How do I convert an unsigned long array to byte in C++? I'm developing using VS2008 C++.

Edit:

I need to evaluate the size of this converted number,I want to divide this long array to a 29byte array.
for example we have long array = 12345;
it should convert to byte and then I need its length to divide to 29 and see how many packet is it.

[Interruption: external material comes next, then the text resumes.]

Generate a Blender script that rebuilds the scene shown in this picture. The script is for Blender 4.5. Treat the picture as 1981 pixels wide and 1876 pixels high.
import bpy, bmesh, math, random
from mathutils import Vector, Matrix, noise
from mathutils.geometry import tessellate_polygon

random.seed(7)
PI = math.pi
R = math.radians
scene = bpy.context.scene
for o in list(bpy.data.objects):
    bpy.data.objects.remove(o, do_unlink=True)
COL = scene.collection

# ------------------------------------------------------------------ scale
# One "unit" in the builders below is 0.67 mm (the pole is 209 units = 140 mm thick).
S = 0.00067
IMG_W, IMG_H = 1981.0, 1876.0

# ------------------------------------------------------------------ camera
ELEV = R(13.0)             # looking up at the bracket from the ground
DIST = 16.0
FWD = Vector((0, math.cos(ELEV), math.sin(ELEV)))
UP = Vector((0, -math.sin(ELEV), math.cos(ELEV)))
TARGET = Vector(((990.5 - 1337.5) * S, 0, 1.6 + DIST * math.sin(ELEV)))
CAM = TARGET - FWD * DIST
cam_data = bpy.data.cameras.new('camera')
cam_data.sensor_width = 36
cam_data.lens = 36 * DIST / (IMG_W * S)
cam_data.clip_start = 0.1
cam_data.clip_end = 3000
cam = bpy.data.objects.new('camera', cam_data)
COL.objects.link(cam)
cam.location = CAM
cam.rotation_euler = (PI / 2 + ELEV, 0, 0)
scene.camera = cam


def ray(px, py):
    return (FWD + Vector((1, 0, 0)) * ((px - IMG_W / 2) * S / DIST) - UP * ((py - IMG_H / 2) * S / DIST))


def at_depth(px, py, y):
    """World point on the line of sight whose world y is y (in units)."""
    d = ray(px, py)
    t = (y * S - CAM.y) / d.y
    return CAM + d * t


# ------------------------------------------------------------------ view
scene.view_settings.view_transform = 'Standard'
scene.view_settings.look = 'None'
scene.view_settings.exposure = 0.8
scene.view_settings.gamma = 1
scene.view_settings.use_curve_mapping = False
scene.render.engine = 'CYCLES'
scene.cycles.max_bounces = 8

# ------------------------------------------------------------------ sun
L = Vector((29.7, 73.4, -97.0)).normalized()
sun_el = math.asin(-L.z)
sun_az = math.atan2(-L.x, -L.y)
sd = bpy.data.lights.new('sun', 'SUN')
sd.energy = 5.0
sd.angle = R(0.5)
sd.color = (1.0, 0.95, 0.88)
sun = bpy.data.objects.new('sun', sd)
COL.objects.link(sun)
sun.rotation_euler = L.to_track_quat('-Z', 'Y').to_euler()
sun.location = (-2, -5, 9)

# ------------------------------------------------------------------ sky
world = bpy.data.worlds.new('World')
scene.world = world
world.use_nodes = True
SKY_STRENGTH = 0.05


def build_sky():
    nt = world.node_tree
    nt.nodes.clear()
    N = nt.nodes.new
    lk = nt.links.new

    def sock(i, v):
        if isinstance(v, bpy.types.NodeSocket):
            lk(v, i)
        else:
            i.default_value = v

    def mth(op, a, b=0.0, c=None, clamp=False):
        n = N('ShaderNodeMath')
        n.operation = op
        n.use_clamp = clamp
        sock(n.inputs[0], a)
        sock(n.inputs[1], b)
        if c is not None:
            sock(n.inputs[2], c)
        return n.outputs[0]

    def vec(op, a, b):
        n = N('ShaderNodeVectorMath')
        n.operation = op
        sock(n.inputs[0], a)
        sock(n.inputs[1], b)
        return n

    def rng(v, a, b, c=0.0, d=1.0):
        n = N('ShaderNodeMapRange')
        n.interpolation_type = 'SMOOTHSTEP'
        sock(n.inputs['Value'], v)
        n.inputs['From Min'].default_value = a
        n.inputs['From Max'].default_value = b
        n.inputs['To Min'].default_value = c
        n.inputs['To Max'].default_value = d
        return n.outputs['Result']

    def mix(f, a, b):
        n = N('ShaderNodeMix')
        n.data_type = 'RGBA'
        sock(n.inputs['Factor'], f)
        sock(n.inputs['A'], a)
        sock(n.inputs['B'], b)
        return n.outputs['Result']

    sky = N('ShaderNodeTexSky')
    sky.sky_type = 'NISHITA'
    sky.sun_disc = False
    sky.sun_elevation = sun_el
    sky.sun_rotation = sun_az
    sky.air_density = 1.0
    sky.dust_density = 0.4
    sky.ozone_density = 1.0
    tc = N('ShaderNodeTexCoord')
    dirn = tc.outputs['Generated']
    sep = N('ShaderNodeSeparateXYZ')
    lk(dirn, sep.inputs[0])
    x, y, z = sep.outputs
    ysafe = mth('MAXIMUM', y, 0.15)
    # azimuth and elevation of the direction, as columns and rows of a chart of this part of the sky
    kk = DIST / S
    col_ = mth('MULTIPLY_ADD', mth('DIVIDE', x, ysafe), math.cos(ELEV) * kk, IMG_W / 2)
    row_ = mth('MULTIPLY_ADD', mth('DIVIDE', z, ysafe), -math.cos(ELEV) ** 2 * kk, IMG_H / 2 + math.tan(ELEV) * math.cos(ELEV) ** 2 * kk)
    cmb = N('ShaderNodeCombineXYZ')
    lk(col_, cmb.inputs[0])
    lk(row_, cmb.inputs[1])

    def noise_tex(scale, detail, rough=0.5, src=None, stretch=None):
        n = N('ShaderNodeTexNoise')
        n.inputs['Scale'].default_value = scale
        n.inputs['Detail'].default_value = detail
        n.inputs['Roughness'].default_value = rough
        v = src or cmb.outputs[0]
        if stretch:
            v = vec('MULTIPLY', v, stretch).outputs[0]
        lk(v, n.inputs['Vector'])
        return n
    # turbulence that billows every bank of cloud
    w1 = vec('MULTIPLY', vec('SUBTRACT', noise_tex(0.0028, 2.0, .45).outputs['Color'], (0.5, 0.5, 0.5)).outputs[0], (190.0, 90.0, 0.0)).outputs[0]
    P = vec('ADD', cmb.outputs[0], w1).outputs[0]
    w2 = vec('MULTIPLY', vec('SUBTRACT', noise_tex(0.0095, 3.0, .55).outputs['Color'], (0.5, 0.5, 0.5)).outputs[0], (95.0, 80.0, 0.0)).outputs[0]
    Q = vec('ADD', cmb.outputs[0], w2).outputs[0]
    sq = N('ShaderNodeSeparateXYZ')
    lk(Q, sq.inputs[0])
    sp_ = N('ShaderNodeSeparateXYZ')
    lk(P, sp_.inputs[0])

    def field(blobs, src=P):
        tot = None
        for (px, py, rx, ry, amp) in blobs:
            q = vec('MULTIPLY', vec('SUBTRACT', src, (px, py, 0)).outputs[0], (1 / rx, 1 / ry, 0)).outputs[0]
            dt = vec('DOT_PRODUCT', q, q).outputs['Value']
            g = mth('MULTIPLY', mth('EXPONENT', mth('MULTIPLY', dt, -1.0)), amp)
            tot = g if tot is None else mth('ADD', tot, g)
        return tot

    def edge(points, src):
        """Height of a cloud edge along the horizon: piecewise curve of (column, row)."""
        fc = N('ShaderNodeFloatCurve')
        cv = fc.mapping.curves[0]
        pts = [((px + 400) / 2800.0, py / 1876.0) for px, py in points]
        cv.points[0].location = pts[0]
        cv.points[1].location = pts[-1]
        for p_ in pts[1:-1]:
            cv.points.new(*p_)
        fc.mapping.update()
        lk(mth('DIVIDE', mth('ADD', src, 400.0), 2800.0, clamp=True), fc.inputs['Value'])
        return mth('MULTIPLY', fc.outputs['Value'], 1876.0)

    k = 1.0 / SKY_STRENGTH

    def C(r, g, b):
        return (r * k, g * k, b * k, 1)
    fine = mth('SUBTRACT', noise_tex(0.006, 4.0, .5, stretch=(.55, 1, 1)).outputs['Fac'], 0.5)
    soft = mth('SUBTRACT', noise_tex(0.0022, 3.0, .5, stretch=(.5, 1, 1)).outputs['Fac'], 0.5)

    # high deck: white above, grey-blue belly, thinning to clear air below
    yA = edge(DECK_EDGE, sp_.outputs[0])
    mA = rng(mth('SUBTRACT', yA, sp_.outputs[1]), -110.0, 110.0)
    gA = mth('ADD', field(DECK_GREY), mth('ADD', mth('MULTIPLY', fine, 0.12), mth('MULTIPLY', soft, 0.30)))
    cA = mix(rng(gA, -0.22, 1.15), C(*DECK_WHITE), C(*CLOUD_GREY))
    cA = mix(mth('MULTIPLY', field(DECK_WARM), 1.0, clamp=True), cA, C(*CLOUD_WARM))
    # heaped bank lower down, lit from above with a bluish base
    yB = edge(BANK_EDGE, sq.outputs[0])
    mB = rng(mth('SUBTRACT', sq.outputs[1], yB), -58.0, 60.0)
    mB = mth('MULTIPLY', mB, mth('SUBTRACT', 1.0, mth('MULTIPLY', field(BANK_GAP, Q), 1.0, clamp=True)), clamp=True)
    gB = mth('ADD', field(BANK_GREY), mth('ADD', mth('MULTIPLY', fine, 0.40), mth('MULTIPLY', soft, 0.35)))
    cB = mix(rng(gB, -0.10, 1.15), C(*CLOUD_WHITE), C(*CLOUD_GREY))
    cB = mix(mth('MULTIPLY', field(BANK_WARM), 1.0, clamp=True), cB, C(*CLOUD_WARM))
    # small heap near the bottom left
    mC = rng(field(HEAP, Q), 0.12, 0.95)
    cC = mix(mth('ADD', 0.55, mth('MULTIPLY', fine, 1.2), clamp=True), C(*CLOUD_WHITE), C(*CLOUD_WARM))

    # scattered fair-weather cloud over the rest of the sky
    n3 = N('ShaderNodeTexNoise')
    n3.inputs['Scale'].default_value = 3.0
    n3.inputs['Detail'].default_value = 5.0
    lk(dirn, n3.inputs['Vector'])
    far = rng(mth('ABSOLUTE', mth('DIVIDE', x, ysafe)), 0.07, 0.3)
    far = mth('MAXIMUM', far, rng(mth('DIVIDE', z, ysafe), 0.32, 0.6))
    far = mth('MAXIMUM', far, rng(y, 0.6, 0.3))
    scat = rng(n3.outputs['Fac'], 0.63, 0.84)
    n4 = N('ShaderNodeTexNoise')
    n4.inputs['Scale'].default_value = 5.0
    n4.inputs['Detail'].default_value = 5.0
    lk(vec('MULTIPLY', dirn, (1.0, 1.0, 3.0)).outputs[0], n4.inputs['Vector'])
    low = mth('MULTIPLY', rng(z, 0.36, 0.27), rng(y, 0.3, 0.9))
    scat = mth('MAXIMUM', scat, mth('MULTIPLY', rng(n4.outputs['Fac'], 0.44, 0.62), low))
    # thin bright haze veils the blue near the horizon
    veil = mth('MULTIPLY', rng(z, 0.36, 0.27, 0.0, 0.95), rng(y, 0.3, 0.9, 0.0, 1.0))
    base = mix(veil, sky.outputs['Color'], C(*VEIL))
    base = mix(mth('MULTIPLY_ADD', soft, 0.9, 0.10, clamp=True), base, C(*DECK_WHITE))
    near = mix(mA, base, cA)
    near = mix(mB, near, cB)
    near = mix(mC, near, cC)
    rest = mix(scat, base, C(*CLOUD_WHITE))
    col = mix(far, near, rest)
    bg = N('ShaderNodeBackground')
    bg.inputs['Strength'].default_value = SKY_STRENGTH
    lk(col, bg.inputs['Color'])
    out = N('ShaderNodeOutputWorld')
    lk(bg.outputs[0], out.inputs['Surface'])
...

losing data is important but right now I just want to get result.

+2  A: 
long array[SOME_SIZE];
char* ptr = reinterpret_cast<char*>( array ); // or just ( char* )array; in C

// PC is little-endian platform
for ( size_t i = 0; i < SOME_SIZE*sizeof( long ); i++ )
{
    printf( "%x", ptr[i] );
}

Here's more robust solution for you, no endianness (this does not cover weird DSP devices where char can be 32-bit entity, those are special):

long array[SOME_SIZE];

for ( size_t i = 0; i < SOME_SIZE; i++ )
{
    for ( size_t j = 0; j < sizeof( long ); j++ )
    {
        // my characters are 8 bit
        printf( "%x", (( array[i] >> ( j << 3 )) & 0xff ));
    }
}
Nikolai N Fetissov
Note that the data in ptr will only be little-endian on little-endian machines: This solution will result in big-endian output on big-endian machines, and little-endian output on little endian machines. Understand what endian-ness means, and if endian-ness matters, seek a more robust solution.
Thanatos
Thanks for your solution,I hope it work,but would u help me,how I can count how many byte is it? in other hand for example 10 equal 1001 so it is 4 byte
rima
You can deal with freaky sizes of `char` by replacing `j << 3` with `j * CHAR_BIT`, and `0xff` with `((1 << CHAR_BIT) - 1)`. You'll need to include `<climits>` for that.
Mike Seymour
Thanks Mike, I knew I was forgetting something.
Nikolai N Fetissov
@rima, I think we are still lost at what you need to do. Is it a single `long` number or an array of `long`s? Can you include at least some snippet of code in the question of what you think you should be doing?
Nikolai N Fetissov
I try to change some codes,emmm it's hard for me to put codes here,It was code of one of the WSN security algorithm (ECC)...
rima
Prefer `j * 8` over `j << 3` - the former is much clearer, and is what you are actually doing. Leave the micro-optimization to the compiler.